Alicia Silva
Director General and Founder
Revitaliza Consultores
/
Insight

Historic Buildings Given a New Green Life

Wed, 02/24/2016 - 16:18

Wandering down the streets of Mexico City’s historical center you will find buildings erected and scarred by the tumultuous history of the country, from the buried relics of the Aztec empire to the palaces of colonial power. It is precisely these historic jewels and existing buildings that could benefit the most from today’s technologies. Alicia Silva, Director General and Founder of Revitaliza Consultores, and Santiago Rodríguez, Director of Energy Efficiency of the same consulting firm, both agree that the market segment that must capitalize on energy efficiency practices is existing buildings. “There is a lot of confusion in this particular sector, since many potential customers view this new technology as too expensive; however, they must realize the enormous potential and energy savings it brings,” Silva points out.

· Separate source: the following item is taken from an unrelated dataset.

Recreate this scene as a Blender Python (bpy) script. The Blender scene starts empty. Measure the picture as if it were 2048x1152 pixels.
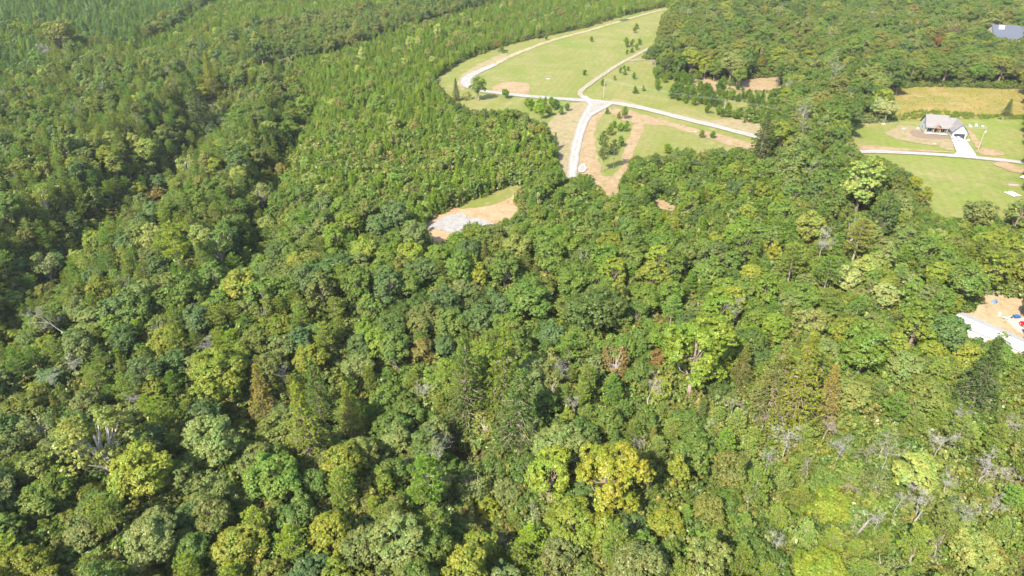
import bpy, math, random
import numpy as np
from mathutils import Vector, Matrix, noise
from mathutils.geometry import delaunay_2d_cdt

rng = np.random.default_rng(11)
random.seed(11)
scene = bpy.context.scene
COL = scene.collection

# ------------------------------------------------------------------ camera
CAM_H = 110.0
PITCH = math.radians(31.0)
FPX = 1365.0                      # focal length in pixels of the 2048 px wide photograph
cam_d = bpy.data.cameras.new('camera')
cam_d.sensor_width = 36.0
cam_d.lens = 36.0 * FPX / 2048.0
cam_d.clip_start = 1.0
cam_d.clip_end = 9000.0
cam = bpy.data.objects.new('camera', cam_d)
cam.location = (0, 0, CAM_H)
cam.rotation_euler = (math.radians(90) - PITCH, 0, 0)
COL.objects.link(cam)
scene.camera = cam

# ------------------------------------------------------------------ light
SUN_EL = math.radians(44.0)
ANTI_AZ = math.radians(36.0)      # shadows fall away from the camera and to the right
to_sun = Vector((-math.sin(ANTI_AZ) * math.cos(SUN_EL), -math.cos(ANTI_AZ) * math.cos(SUN_EL), math.sin(SUN_EL)))
sun_d = bpy.data.lights.new('sun', 'SUN')
sun_d.energy = 4.4
sun_d.angle = math.radians(0.53)
sun_d.color = (1.0, 0.925, 0.79)
sun = bpy.data.objects.new('sun', sun_d)
sun.rotation_euler = to_sun.to_track_quat('Z', 'Y').to_euler()
sun.location = (0, 0, 300)
COL.objects.link(sun)

world = bpy.data.worlds.new('World')
scene.world = world
world.use_nodes = True
wn = world.node_tree
wn.nodes.clear()
sky = wn.nodes.new('ShaderNodeTexSky')
sky.sky_type = 'NISHITA'
sky.sun_disc = False
sky.sun_elevation = SUN_EL
sky.sun_rotation = math.atan2(to_sun.x, to_sun.y)
sky.air_density = 1.0
sky.dust_density = 1.4
bg = wn.nodes.new('ShaderNodeBackground')
bg.inputs['Strength'].default_value = 0.15
wo = wn.nodes.new('ShaderNodeOutputWorld')
wn.links.new(sky.outputs[0], bg.inputs[0])
wn.links.new(bg.outputs[0], wo.inputs[0])

vs = scene.view_settings
vs.view_transform = 'Standard'
vs.look = 'None'
vs.gamma = 1.0
vs.use_curve_mapping = False
vs.exposure = 1.98
scene.cycles.max_bounces = 7
scene.cycles.diffuse_bounces = 5
scene.cycles.transmission_bounces = 5
scene.cycles.use_denoising = True
scene.cycles.denoiser = 'OPENIMAGEDENOISE'
scene.cycles.denoising_input_passes = 'RGB_ALBEDO_NORMAL'
scene.cycles.denoising_prefilter = 'ACCURATE'

# ------------------------------------------------------------------ projection and terrain
SP, CP = math.sin(PITCH), math.cos(PITCH)

def ray(px, py):
    dx = (px - 1024.0) / FPX
    dy = -(py - 576.0) / FPX
    return dx, CP + dy * SP, -SP + dy * CP

def flat(px, py, z=0.0):
    dx, dy, dz = ray(px, py)
    t = (z - CAM_H) / dz
    return dx * t, dy * t

def proj(x, y, z):
    z = z - CAM_H
    d = y * CP - z * SP
    u = y * SP + z * CP
    return 1024 + FPX * x / d, 576 - FPX * u / d, d

def smooth(a, b, v):
    t = np.clip((v - a) / (b - a), 0, 1)
    return t * t * (3 - 2 * t)

RAVINES = [  # pixel line, depth, half width
    ([(-120, 660), (-20, 590), (60, 500), (130, 440), (270, 360), (330, 310), (390, 240), (430, 200)], 21.0, 17.0),
    ([(510, 520), (520, 430), (535, 385), (560, 290), (600, 220), (590, 165), (560, 110)], 13.0, 12.0),
    ([(440, 800), (620, 760), (780, 790), (890, 800), (930, 905), (1010, 1000), (1100, 1150)], 8.0, 12.0),
    ([(800, 690), (1000, 600), (1150, 660), (1290, 800), (1420, 870), (1560, 900)], 5.0, 16.0),
]
RAV_W = [(np.array([flat(*p) for p in L]), dep, w) for L, dep, w in RAVINES]

def seg_dist(x, y, pts):
    best = np.full(np.shape(x), 1e9)
    for (ax, ay), (bx, by) in zip(pts[:-1], pts[1:]):
        ex, ey = bx - ax, by - ay
        t = np.clip(((x - ax) * ex + (y - ay) * ey) / (ex * ex + ey * ey), 0, 1)
        d = np.hypot(x - ax - t * ex, y - ay - t * ey)
        best = np.minimum(best, d)
    return best

def terrain(x, y):
    x = np.asarray(x, dtype=float)
    y = np.asarray(y, dtype=float)
    z = -9.0 * (1 - smooth(110, 230, y + 0.15 * x))
    z = z - 4.0 * smooth(0, 160, -x - 30) * smooth(100, 260, y)
    for pts, dep, w in RAV_W:
        d = seg_dist(x, y, pts)
        z = z - dep * np.exp(-(d / w) ** 2)
    z = z + 0.5 * np.sin(x / 41.0 + 1.3) * np.sin(y / 53.0) + 0.22 * np.sin(x / 17.0) * np.sin(y / 19.0 + 2)
    return z

def ground_at(px, py):
    z = 0.0
    for _ in range(14):
        x, y = flat(px, py, z)
        z = 0.5 * z + 0.5 * float(terrain(x, y))
    x, y = flat(px, py, z)
    return x, y, float(terrain(x, y))

def gp(pts):
    return [ground_at(*p)[:2] for p in pts]

def inpoly(px, py, poly):
    px = np.asarray(px, float)
    py = np.asarray(py, float)
    res = np.zeros(px.shape, bool)
    n = len(poly)
    for i in range(n):
        x1, y1 = poly[i]
        x2, y2 = poly[(i + 1) % n]
        if y1 == y2:
            continue
        c = ((y1 > py) != (y2 > py)) & (px < (x2 - x1) * (py - y1) / (y2 - y1) + x1)
        res ^= c
    return res

# ------------------------------------------------------------------ materials
def nodes_of(name):
    m = bpy.data.materials.new(name)
    m.use_nodes = True
    nt = m.node_tree
    nt.nodes.clear()
    out = nt.nodes.new('ShaderNodeOutputMaterial')
    return m, nt, out

def N(nt, typ, **kw):
    n = nt.nodes.new(typ)
    for k, v in kw.items():
        if k.startswith('i_'):
            n.inputs[k[2:]].default_value = v
        else:
            setattr(n, k, v)
    return n

def noise_fac(nt, scale, detail=4, rough=0.6, lo=0.35, hi=0.65, dist=0.0, vec=None):
    t = N(nt, 'ShaderNodeTexNoise')
    t.inputs['Scale'].default_value = scale
    t.inputs['Detail'].default_value = detail
    t.inputs['Roughness'].default_value = rough
    t.inputs['Distortion'].default_value = dist
    if vec is None:
        tc = N(nt, 'ShaderNodeTexCoord')
        vec = tc.outputs['Object']
    nt.links.new(vec, t.inputs['Vector'])
    r = N(nt, 'ShaderNodeMapRange')
    r.inputs['From Min'].default_value = lo
    r.inputs['From Max'].default_value = hi
    nt.links.new(t.outputs['Fac'], r.inputs['Value'])
    return r.outputs['Result']

def mixc(nt, fac, a, b, mode='MIX'):
    m = N(nt, 'ShaderNodeMix', data_type='RGBA', blend_type=mode)
    if isinstance(fac, (int, float)):
        m.inputs[0].default_value = fac
    else:
        nt.links.new(fac, m.inputs[0])
    for i, v in ((6, a), (7, b)):
        if isinstance(v, tuple):
            m.inputs[i].default_value = (v[0], v[1], v[2], 1)
        else:
            nt.links.new(v, m.inputs[i])
    return m.outputs[2]

def plain(name, col, rough=0.7, var=0.12, scale=3.0, metallic=0.0, spec=0.3, bump=0.0):
    m, nt, out = nodes_of(name)
    b = N(nt, 'ShaderNodeBsdfPrincipled')
    b.inputs['Roughness'].default_value = rough
    b.inputs['Metallic'].default_value = metallic
    b.inputs['Specular IOR Level'].default_value = spec
    f = noise_fac(nt, scale, 5, 0.65, 0.3, 0.7)
    c = mixc(nt, f, tuple(v * (1 - var) for v in col), tuple(min(1, v * (1 + var)) for v in col))
    nt.links.new(c, b.inputs['Base Color'])
    if bump:
        bp = N(nt, 'ShaderNodeBump')
        bp.inputs['Strength'].default_value = bump
        bp.inputs['Distance'].default_value = 0.05
        nt.links.new(f, bp.inputs['Height'])
        nt.links.new(bp.outputs[0], b.inputs['Normal'])
    nt.links.new(b.outputs[0], out.inputs[0])
    return m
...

For Silva, the buildings in Mexico are built to last and usually they have durable structures that can be renovated with energy efficient technologies. The benefit of upgrading current sites over demolition and reconstruction is that less money is spent upgrading the system. Silva offers an example, “We ran the ROI cycle in a project in Queretaro where the customer had an existing building and wanted to add an extra story. We discovered that working with the existing structure rather than starting from scratch would be more efficient.” Huge potential has been identified in the area of heating, ventilation, and air conditioning (HVAC), and a boom is beginning to be seen in the renovation of old buildings with new equipment, where energy savings are significant. “We have seen, for instance, that many old buildings have R22 refrigerants, which are bad for the environment, and are banned in Europe and the US. Mexico is to follow suit in banning this particular equipment, so the companies buying these systems can only use them temporarily and the equipment will have to be replaced in the short term,” Silva explains. For her, complying with higher standards is necessary, since the client will not only save in energy consumption, but the equipment will also last for longer

Offering the most advanced tools for designing sustainable buildings is at the core of Revitaliza Consultores. One of these is energy modelling, where a 3D model of the building is created and a thermodynamic simulation performed to estimate with precision how much energy the design will consume and how it will be distributed. This enables the client to assess different designs of the building in order to identify the most efficient. “The first advantage is obvious; it is cheaper and prevents making adjustments during the construction period. It shows clients how energy efficiency measures will impact their operations and it is a tool that can spell out how much a client saves per solution applied to the design,” Rodríguez comments. Silva adds that for existing buildings, the firm also carries out energy audits using the ASHRAE standards. “It is a process in which we review the whole building from the maintenance and operation processes to the actual construction. We use a platform from the EPA called Portfolio Manager, where the client can benchmark its building against others in similar categories.” Unfortunately, in Silva’s eyes, Mexico has lagged behind in terms of normativity. “We have the NOM-008-ENER-2001, which is related to energy efficiency for non-residential buildings. This norm has seen some improvements, but will be difficult to enforce over the long term. We also have programs such as the PECES, but it is inherently inefficient,” she laments. Some organizations have made progress in setting out a national certificate, yet Silva opposes these initiatives and deems them unnecessary. “When you tropicalize processes, you make them easily corruptible. It is better and far more transparent to opt for international standards, since they will provide increased credibility levels to the customers.”

In Silva’s experience, the human element plays an important part in existing buildings in terms of efficiency, and if people participate, energy savings of up to 30% can be obtained. The sector that is leading the way in the sustainability market is corporate buildings, and the manufacturing industry is beginning to understand that energy is essential for its survival. Despite common misconceptions and regulatory shortcomings, the government is beginning to adopt a greener mindset. “The issue does not lie in the unwillingness of the government, but rather the lack of knowledge in certain segments. People in general are eager to adopt sustainability and become green, since they feel they are making a difference,” Silva declares.